» **OBJECTIVE**:
Scan the data below for the string "stuff". Show every line where it turns up.

________

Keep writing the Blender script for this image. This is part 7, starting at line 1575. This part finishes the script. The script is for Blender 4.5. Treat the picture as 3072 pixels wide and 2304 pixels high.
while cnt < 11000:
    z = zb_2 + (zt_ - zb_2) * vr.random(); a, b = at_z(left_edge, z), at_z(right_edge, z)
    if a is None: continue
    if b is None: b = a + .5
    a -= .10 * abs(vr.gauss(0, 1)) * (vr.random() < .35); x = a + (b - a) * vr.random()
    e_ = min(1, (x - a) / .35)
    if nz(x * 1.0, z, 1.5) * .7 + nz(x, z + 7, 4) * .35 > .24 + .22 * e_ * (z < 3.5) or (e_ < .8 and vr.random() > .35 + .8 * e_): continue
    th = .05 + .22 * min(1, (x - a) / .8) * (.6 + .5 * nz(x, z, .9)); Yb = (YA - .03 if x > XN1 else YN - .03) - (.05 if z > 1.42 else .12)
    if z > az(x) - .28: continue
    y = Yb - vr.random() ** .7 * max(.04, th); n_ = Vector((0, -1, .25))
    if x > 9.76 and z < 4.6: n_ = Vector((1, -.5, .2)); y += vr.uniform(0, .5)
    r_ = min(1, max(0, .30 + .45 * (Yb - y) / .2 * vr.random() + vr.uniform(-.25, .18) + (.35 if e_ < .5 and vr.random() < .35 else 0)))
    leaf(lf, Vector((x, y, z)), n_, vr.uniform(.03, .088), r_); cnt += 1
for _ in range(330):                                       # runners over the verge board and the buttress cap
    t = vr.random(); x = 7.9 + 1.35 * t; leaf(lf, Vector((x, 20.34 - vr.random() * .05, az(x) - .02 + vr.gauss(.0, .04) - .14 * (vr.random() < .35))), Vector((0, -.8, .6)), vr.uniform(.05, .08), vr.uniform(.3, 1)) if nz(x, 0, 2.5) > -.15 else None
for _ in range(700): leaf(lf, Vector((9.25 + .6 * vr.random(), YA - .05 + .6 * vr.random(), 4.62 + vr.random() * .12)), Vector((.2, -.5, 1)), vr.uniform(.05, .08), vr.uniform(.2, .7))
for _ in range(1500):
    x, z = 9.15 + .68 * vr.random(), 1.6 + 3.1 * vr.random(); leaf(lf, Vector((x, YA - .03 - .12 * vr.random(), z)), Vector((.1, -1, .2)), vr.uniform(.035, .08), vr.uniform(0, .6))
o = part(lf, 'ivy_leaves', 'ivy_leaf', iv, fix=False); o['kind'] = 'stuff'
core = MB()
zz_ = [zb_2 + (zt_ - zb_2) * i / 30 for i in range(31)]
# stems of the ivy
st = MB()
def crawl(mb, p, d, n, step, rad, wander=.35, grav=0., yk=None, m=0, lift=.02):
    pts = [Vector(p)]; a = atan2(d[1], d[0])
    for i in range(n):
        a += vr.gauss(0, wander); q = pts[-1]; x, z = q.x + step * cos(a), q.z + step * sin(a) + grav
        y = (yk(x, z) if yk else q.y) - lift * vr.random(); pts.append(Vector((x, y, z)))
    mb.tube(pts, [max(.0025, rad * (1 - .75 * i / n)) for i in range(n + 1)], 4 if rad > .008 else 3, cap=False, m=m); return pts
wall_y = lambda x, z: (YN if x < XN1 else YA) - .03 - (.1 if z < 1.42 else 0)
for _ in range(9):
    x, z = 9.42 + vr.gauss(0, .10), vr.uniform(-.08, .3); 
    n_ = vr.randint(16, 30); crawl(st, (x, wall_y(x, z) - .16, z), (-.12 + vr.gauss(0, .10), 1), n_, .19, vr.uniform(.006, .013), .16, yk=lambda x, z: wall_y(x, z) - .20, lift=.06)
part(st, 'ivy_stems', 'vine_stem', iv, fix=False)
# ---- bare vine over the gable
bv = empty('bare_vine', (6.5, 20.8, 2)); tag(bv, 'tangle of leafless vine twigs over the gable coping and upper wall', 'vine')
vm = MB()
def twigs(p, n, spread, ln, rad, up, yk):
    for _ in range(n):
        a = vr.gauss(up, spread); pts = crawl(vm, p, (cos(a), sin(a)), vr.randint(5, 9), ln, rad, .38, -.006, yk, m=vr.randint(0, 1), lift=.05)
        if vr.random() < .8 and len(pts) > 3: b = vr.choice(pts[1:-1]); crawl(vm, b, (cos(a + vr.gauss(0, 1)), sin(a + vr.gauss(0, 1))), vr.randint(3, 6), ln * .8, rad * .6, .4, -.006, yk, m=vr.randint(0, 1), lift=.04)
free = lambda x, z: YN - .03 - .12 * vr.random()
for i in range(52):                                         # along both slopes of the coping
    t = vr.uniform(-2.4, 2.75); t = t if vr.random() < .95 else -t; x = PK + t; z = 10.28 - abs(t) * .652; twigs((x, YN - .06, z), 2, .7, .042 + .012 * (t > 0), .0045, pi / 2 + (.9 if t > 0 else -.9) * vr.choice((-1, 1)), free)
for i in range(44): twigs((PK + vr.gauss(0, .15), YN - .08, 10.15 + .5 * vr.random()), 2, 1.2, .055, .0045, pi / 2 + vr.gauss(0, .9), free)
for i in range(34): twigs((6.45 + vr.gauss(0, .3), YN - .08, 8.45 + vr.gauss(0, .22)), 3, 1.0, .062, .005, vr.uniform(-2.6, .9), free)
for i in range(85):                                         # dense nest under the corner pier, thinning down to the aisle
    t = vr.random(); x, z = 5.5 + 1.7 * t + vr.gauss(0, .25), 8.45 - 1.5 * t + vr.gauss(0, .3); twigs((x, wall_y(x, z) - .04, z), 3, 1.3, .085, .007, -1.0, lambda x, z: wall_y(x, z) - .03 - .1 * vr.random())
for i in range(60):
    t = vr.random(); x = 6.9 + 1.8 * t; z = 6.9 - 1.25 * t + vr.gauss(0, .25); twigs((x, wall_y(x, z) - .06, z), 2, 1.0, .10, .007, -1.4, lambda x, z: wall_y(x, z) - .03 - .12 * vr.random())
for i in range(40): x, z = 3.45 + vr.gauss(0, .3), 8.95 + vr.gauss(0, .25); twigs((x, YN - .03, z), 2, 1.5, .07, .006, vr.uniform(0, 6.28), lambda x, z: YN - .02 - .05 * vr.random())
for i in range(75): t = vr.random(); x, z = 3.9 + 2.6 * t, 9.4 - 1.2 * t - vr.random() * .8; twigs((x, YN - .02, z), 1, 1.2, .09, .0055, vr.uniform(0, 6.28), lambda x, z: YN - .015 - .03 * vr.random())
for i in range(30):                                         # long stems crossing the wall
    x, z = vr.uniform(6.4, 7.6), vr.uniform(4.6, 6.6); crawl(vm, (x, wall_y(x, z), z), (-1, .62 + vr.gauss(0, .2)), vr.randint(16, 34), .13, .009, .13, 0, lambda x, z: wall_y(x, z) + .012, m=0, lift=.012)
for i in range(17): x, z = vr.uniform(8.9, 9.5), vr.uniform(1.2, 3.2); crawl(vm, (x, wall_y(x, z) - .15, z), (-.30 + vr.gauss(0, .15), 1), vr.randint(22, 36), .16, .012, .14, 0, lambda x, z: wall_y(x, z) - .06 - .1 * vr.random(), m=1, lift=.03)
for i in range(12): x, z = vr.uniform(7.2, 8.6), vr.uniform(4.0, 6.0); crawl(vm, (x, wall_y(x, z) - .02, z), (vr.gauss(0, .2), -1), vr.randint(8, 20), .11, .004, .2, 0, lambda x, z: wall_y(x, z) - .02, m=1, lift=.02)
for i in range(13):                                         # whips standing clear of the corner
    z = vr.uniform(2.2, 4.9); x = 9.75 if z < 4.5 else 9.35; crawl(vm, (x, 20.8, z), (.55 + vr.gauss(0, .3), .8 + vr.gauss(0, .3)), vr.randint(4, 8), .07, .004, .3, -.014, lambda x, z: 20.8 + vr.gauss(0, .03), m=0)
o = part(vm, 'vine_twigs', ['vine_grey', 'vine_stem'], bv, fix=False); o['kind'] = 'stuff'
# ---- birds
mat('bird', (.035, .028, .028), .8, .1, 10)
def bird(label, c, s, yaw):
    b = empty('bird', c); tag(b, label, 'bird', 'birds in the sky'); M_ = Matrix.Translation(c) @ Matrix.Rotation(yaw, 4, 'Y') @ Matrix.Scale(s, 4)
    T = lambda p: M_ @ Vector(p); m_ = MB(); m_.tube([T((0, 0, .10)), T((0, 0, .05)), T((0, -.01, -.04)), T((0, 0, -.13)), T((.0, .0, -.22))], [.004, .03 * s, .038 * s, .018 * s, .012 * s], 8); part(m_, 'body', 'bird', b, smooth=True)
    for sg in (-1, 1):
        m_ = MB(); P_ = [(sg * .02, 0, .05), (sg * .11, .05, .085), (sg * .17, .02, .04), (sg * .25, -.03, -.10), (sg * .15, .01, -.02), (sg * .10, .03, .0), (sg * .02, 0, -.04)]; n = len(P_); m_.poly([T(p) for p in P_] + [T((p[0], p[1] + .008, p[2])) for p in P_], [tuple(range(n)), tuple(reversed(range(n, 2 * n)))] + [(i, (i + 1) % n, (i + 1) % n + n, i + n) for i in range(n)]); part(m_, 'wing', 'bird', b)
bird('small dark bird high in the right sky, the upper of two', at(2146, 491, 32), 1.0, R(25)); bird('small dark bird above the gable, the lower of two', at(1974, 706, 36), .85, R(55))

________

» **ANSWER IN FULL**:
o = part(lf, 'ivy_leaves', 'ivy_leaf', iv, fix=False); o['kind'] = 'stuff'
o = part(vm, 'vine_twigs', ['vine_grey', 'vine_stem'], bv, fix=False); o['kind'] = 'stuff'